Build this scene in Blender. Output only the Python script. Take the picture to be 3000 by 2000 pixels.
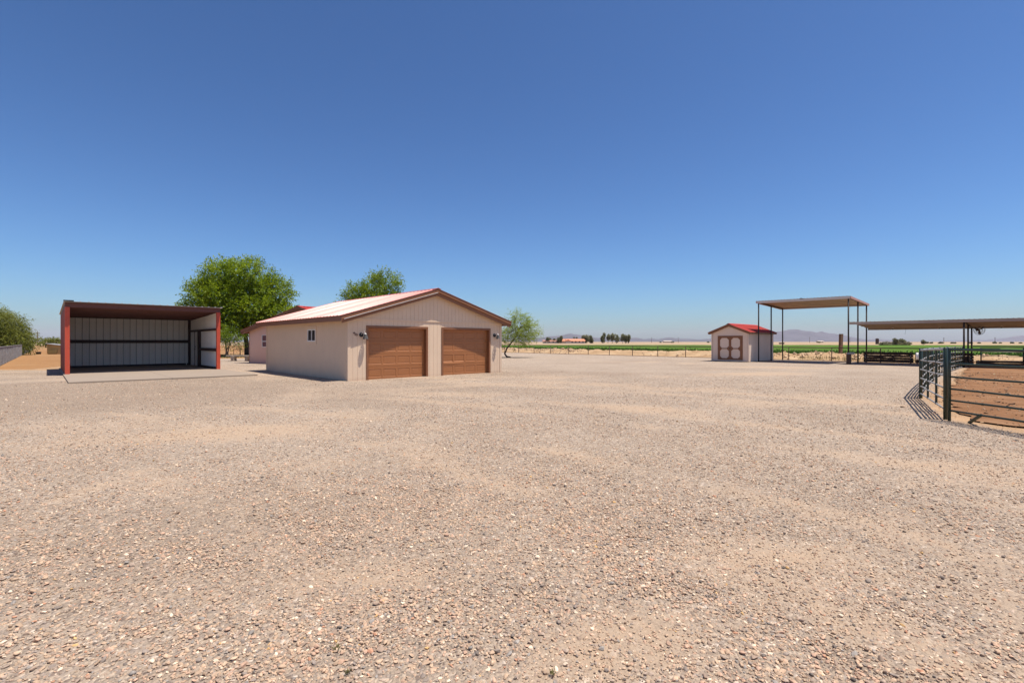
import bpy, bmesh, math, random
import numpy as np
from mathutils import Vector, Matrix, Euler

R = math.radians
random.seed(7)
rng = np.random.default_rng(11)
scene = bpy.context.scene
for o in list(bpy.data.objects):
    bpy.data.objects.remove(o)
col = scene.collection

# ------------------------------------------------------------------ camera
CAM_H = 1.58
cam_d = bpy.data.cameras.new('camera')
cam_d.sensor_width = 36.0
cam_d.lens = 36.0 * 1454 / 3000
cam_d.clip_start = 0.05
cam_d.clip_end = 60000
cam_d.shift_y = 0.0003
cam = bpy.data.objects.new('camera', cam_d)
cam.location = (0, 0, CAM_H)
cam.rotation_euler = (R(90), 0, 0)
col.objects.link(cam)
scene.camera = cam

# ------------------------------------------------------------------ sky + sun
SUN_EL, SUN_AZ = R(73.5), R(103)        # azimuth clockwise from +Y
world = bpy.data.worlds.new('World')
scene.world = world
world.use_nodes = True
wn = world.node_tree
wn.nodes.clear()
sky = wn.nodes.new('ShaderNodeTexSky')
sky.sky_type = 'NISHITA'
sky.sun_disc = False
sky.sun_elevation = SUN_EL
sky.sun_rotation = SUN_AZ
sky.altitude = 700
sky.air_density = 1.0
sky.dust_density = 1.4
sky.ozone_density = 9.5
bg = wn.nodes.new('ShaderNodeBackground')
bg.inputs['Strength'].default_value = 0.1
wo = wn.nodes.new('ShaderNodeOutputWorld')
# overall tone of the sky: a touch more contrast and depth of blue
sk1 = wn.nodes.new('ShaderNodeVectorMath'); sk1.operation = 'SCALE'; sk1.inputs['Scale'].default_value = 0.115
sk2 = wn.nodes.new('ShaderNodeGamma'); sk2.inputs['Gamma'].default_value = 1.3
sk3 = wn.nodes.new('ShaderNodeVectorMath'); sk3.operation = 'MULTIPLY'; sk3.inputs[1].default_value = (9.9, 10.4, 9.9)
wn.links.new(sky.outputs[0], sk1.inputs[0]); wn.links.new(sk1.outputs[0], sk2.inputs[0])
wn.links.new(sk2.outputs[0], sk3.inputs[0]); wn.links.new(sk3.outputs[0], bg.inputs[0])
wn.links.new(bg.outputs[0], wo.inputs[0])

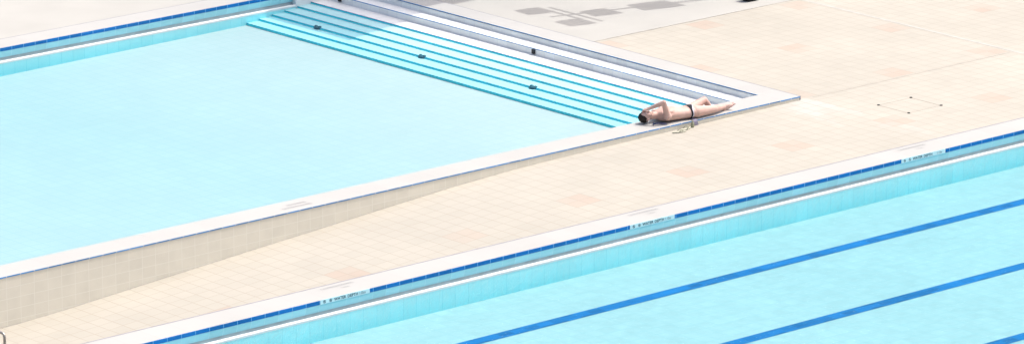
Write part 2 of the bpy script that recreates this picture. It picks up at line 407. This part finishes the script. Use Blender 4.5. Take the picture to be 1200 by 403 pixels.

_ _ _

AIM OF THE EXERCISE: Pictures excluded, repeat exactly the lines from the top of the material through the line with "scene.camera = cam", including both of those lines.

SOLUTION TO THIS TASK:
Build this scene in Blender. Output only the Python script. Take the picture to be 3000 by 2000 pixels.
import bpy, bmesh, math, random
import numpy as np
from mathutils import Vector, Matrix, Euler

R = math.radians
random.seed(7)
rng = np.random.default_rng(11)
scene = bpy.context.scene
for o in list(bpy.data.objects):
    bpy.data.objects.remove(o)
col = scene.collection

# ------------------------------------------------------------------ camera
CAM_H = 1.58
cam_d = bpy.data.cameras.new('camera')
cam_d.sensor_width = 36.0
cam_d.lens = 36.0 * 1454 / 3000
cam_d.clip_start = 0.05
cam_d.clip_end = 60000
cam_d.shift_y = 0.0003
cam = bpy.data.objects.new('camera', cam_d)
cam.location = (0, 0, CAM_H)
cam.rotation_euler = (R(90), 0, 0)
col.objects.link(cam)
scene.camera = cam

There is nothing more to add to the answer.